En Ukraine, les pelotons russe et ukrainien sont, eux aussi, atomisés. Il y a souvent l’action d’un char dans le détachement d’assaut pour appuyer la progression. Dans l’offensive, le binôme est fréquemment utilisé, car plus souple et moins « visible » qu’une grosse formation. Les pertes en chars ont d’ailleurs souvent décapité le système de commandement classique. Ce qui reste des pelotons se réorganise au gré des pertes et des missions.
Le peloton à 4 chars 4 VBL n’est pas idéal en haute intensité. En premier lieu, les VBL seraient rapidement neutralisés. En Ukraine, le Tigre des Russes comme le Hummer des Ukrainiens n’ont pas montré de capacité de persistance sur le champ de bataille. Le VBL avait déjà été retiré d’Afghanistan en raison de son manque de protection ; il est certain qu’il ne serait pas en mesure de tenir longtemps en première ligne sur le front ukrainien.
En revanche, employé à l’arrière comme porteur de drones, le VBL pourrait trouver une nouvelle fonction. La question est de savoir si celui-ci devrait rester sous le commandement du chef de peloton char ou, au contraire, être servi seulement en peloton de reconnaissance et d’investigation.
Le peloton de chars alors perdant ses VBL se retrouverait à perdre sa disposition à la manœuvre, mais gagnerait à continuer à travailler en binôme pour couvrir toujours deux compartiments tout en étant moins exposé. Cette logique viendrait donc à créer un peloton à deux chars.
L’autre innovation serait le système de commandant. Le peloton de chars serait commandé par des sous-officiers et le détachement interarmes serait aux ordres d’un lieutenant qui commanderait à distance.
La raison de cette transformation est le coût et le temps de formation des officiers. La mortalité élevée et la complexité des actes de commandement, surtout avec un environnement 3D, obligent aujourd’hui à alléger le chef dans son action combat.
En Ukraine, les chefs de peloton ukrainiens ne sont plus en première ligne pour cette raison. Ils sont souvent avec les opérateurs de drones qu’ils utilisent pour suivre l’action.
La transformation du peloton de char et du système de commandement est une évolution qui va donc apparaître dans les armées modernes en raison de l’augmentation des menaces et des capteurs. Cette transformation va permettre de corriger les défauts de l’actuelle organisation et de redonner une souplesse tactique permise par les détachements interarmes.

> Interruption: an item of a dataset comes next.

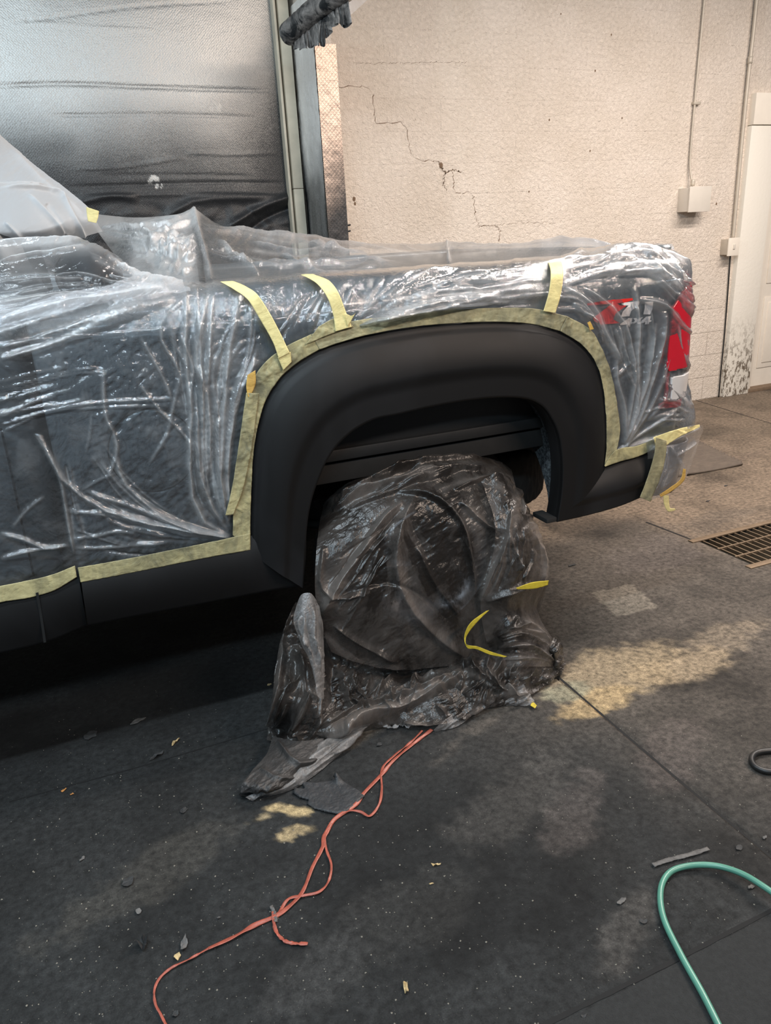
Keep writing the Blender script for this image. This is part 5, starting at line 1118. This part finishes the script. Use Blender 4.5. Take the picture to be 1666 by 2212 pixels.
h2 = tube('black_hose', [at(2300, 1700, Z=.012), at(1950, 1640, Z=.012), at(1750, 1625, Z=.012), at(1660, 1622, Z=.012), at(1632, 1628, Z=.012), at(1624, 1642, Z=.012), at(1632, 1656, Z=.012), at(1655, 1666, Z=.012), at(1700, 1668, Z=.012), at(1850, 1700, Z=.012), at(2200, 1850, Z=.012)], .009, M['hose_black'], samples=160)
tag(h2, 'black rubber hose loop lying at the right edge', 'hose')
# glove
g = tag(empty('nitrile_glove', tuple(at(710, 1722, Z=0))), 'crumpled black glove lying flat between the film and the red ribbon', 'glove')
go = Z6((288, 1350), (300, 1325), (345, 1330), (330, 1295), (400, 1300), (470, 1290), (490, 1300), (480, 1270), (510, 1278), (560, 1310), (610, 1340), (636, 1362), (600, 1400), (550, 1440), (500, 1452), (440, 1440), (390, 1425), (355, 1400), (365, 1385), (320, 1372))
gp = np.array([at(*p, Z=0)[:2] for p in go]); nx_, ny_ = 150, 110
gx_, gy_ = np.meshgrid(np.linspace(gp[:, 0].min() - .005, gp[:, 0].max() + .005, nx_), np.linspace(gp[:, 1].min() - .005, gp[:, 1].max() + .005, ny_), indexing='ij')
gm = inpoly(gx_, gy_, [tuple(p) for p in gp]); ed = gm.astype(float)
for _ in range(8): ed = (ed + np.roll(ed, 1, 0) + np.roll(ed, -1, 0) + np.roll(ed, 1, 1) + np.roll(ed, -1, 1)) / 5
zz_ = .003 + .006 * np.clip(ed - .5, 0, 1) * 2 * (.5 + .9 * fbm(gx_ * 25, gy_ * 25, 4, 3)) + .005 * crumple(gx_ * 22, gy_ * 22, 5) * ed
cuff = at(*Z6((500, 1290))[0], Z=0); zz_ += .022 * np.exp(-(((gx_ - cuff[0]) / .012) ** 2 + ((gy_ - cuff[1]) / .016) ** 2))
o = gridmesh('glove_palm', np.stack([gx_, gy_, np.maximum(zz_, .003)], -1), M['glove'], g, gm); solid(o, .002, -1)
# debris
def flake(px_, py_, w, h, mat, label, cat='scrap', rot=0, seed=0, name='scrap', group=None, lift=.004, n=11, curl=.0):
    c = at(px_, py_, Z=0); rng = np.random.RandomState(seed + int(px_)); V = [(0, 0, lift)]; 
    for i in range(n):
        a = 2 * math.pi * i / n; r = .65 + .55 * rng.rand(); x = r * w / 2 * math.cos(a); y = r * h / 2 * math.sin(a)
        V.append((x * math.cos(rot) - y * math.sin(rot), x * math.sin(rot) + y * math.cos(rot), .002 + lift * rng.rand() + curl * (rng.rand() ** 2)))
    Fs = [(0, i + 1, (i + 1) % n + 1) for i in range(n)]
    o = mesh(name, V, Fs, mat, None, False); o.location = (c[0], c[1], 0); solid(o, .0015, 0)
    tag(o, label, cat, group); return o
D = 'scrap_dark'; G = 'scrap_grey'
flake(297, 1559, .055, .028, M[G], 'grey flake of dried material in the shade left of the bunched film', rot=.3, name='paint_flake')
flake(195, 1590, .05, .05, M[D], 'large dark flake on the floor near the left edge below the truck', rot=.5, name='paint_flake')
flake(340, 1634, .06, .022, M[D], 'torn dark scrap lying on the floor joint', rot=.4, curl=.015, name='torn_scrap')
flake(379, 1606, .042, .010, M['scrap_tan'], 'pale tan sliver beside the torn dark scrap', rot=.7, curl=.01, name='sliver')
flake(138, 1709, .018, .009, M['scrap_orange'], 'larger orange chip on the floor near the left edge', rot=.4, name='wood_chip')
flake(156, 1717, .012, .006, M['scrap_orange'], 'smaller orange chip beside the larger one', rot=.1, name='wood_chip')
flake(582, 1480, .016, .010, M['scrap_tan'], 'tan chip on the floor left of the bunched film', name='wood_chip')
flake(397, 1753, .030, .020, M[D], 'dark flake below the floor joint, mid left', rot=.6, name='paint_flake')
flake(178, 1857, .018, .010, M[G], 'small grey teardrop flake at the left', rot=.6, name='paint_flake')
flake(278, 1906, .034, .030, M[D], 'crumbly dark round flake at the left', name='paint_flake')
flake(300, 1971, .016, .018, M[G], 'small grey flake above the curled black scrap', name='paint_flake')
flake(310, 2042, .026, .034, M[D], 'curled black scrap at the lower left', curl=.03, name='curled_scrap')
flake(398, 2040, .018, .04, M[G], 'torn grey scrap at the lower left beside the ribbon tail', rot=-.4, curl=.012, name='torn_scrap')
flake(385, 2068, .020, .018, M['scrap_tan'], 'pale torn corner below the torn grey scrap', name='torn_scrap')
flake(473, 1984, .009, .007, M[G], 'tiny grey pebble left of the ribbon end', name='pebble')
flake(942, 1870, .026, .007, M['scrap_tan'], 'cream splinter on the floor below the centre of the wheel', rot=-.2, curl=.01, name='splinter')
flake(932, 1911, .014, .004, M['scrap_tan'], 'thin cream sliver just below the splinter', rot=-.3, name='sliver')
flake(877, 2137, .012, .030, M['scrap_tan'], 'torn cream scrap near the bottom centre', rot=-.2, curl=.01, name='torn_scrap')
flake(1343, 1949, .030, .012, M[G], 'grey bark-like chip left of the green hose', rot=.2, name='bark_chip')
flake(1390, 1992, .022, .014, M[D], 'dark chip beside the green hose', name='bark_chip')
flake(1596, 1833, .022, .015, M[D], 'dark flake between joint and hose on the right', name='paint_flake')
flake(1652, 1811, .016, .010, M[G], 'small grey flake at the right edge near the joint', name='paint_flake')
flake(1623, 1918, .020, .010, M[G], 'grey flake inside the green hose loop', name='paint_flake')
flake(820, 1610, .022, .014, M[D], 'dark crumb on the dusty floor in front of the wheel film', name='crumb')
flake(1236, 1222, .05, .018, M[D], 'dark scrap on the concrete right of the wheel', rot=.1, name='torn_scrap')
flake(1530, 1083, .03, .012, M[D], 'dark crumb on concrete near the drain', name='crumb')
flake(1568, 1050, .03, .010, M[D], 'dark crumb on concrete beyond the drain', name='crumb')
flake(380, 2192, .016, .014, M[D], 'dark crumb by the ribbon tail at the bottom', name='crumb')
flake(1262, 2197, .015, .008, M[D], 'dark crumb at the bottom beside the wide joint', name='crumb')
st = ribbon('flat_strip', [(1411, 1870), (1440, 1860), (1490, 1847), (1531, 1834)], .013, M[G], 'dark flat stick-like strip lying above the green hose loop', 'strip', n=40, tw=.05, seed=9)
sc = ribbon('hem_scrap', [(818, 1562), (845, 1572), (868, 1566), (885, 1572)], .014, M['film_clear2'], 'clear film scrap with red edge in front of the wheel film', 'film scrap', n=50, tw=.8, seed=10, zl=[.012] * 4)
rng = np.random.RandomState(3)
# countless crumbs: one object
V = []; Fs = []
for i in range(1500):
    x = rng.uniform(0, 1666); y = 1530 + 700 * rng.rand() ** .8
    if y < 1700 and 500 < x < 1200: continue
    p = at(x, y, Z=0); r = .0006 + .0022 * rng.rand() ** 4; k = len(V)
    for a in range(5):
        t = a * 1.2566 + rng.rand(); V.append((p[0] + r * math.cos(t), p[1] + r * math.sin(t), .0005))
    V.append((p[0], p[1], .0007 + r)); Fs += [(k + a, k + (a + 1) % 5, k + 5) for a in range(5)]
o = mesh('floor_grit', V, Fs, simple('pale grit', srgb(140, 134, 122), .8, 0, .5, 200, 0), None, False)
tag(o, 'pale grit scattered over the dark floor', 'grit', kind='stuff')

Merci beaucoup pour ces réflexions. Je retiens parmi l'ensemble des propositions celle qui concerne la place du chef au combat. Je me suis souvent demandé en effet, dans ces guerres modernes, où il est bon que le chef se trouve. Dans la mesure où la plus-value de sa présence physique à un endroit du dispositif de la section / peloton est plus faible que par le passé en raison de l'atomisation du dispositif d'une part. Et d'autre part parce que les moyens de communication permettent de suivre, tant qu'ils fonctionnent, l'action tout en offrant le recul nécessaire à la collecte des compte-rendus et à leur exploitation en vue de la prise de décision.
RépondreSupprimerJe me souviens d'une manoeuvre de niveau GTIA où le chef de corps, souhaitant respecter la règle de la place du chef "au coeur de l'action principale", avait collé durant toute une phase offensive le SGTIA qui effectuait une percée, en "collant" le véhicule PC du capitaine commandant le SGTIA. Volonté de respecter les "abaques", manque de confiance dans le subordonné direct, atrophie de l'initiative, cela m'avait laissé songeur en cas de conflit réel. Ce chef de corps avait d'ailleurs été neutralisé au cours de l'action, sans que l'enseignement n'en soit tiré par la suite.
La transparence du champ de bataille nécessite de revoir la place du chef dans l'action il me semble, ce qui permettra peut-être de "redécouvrir" à quel point sa visibilité sur le terrain, ainsi que sa voix en radio, ont un impact psychologique qui importe bien plus encore que la plus-value tactique.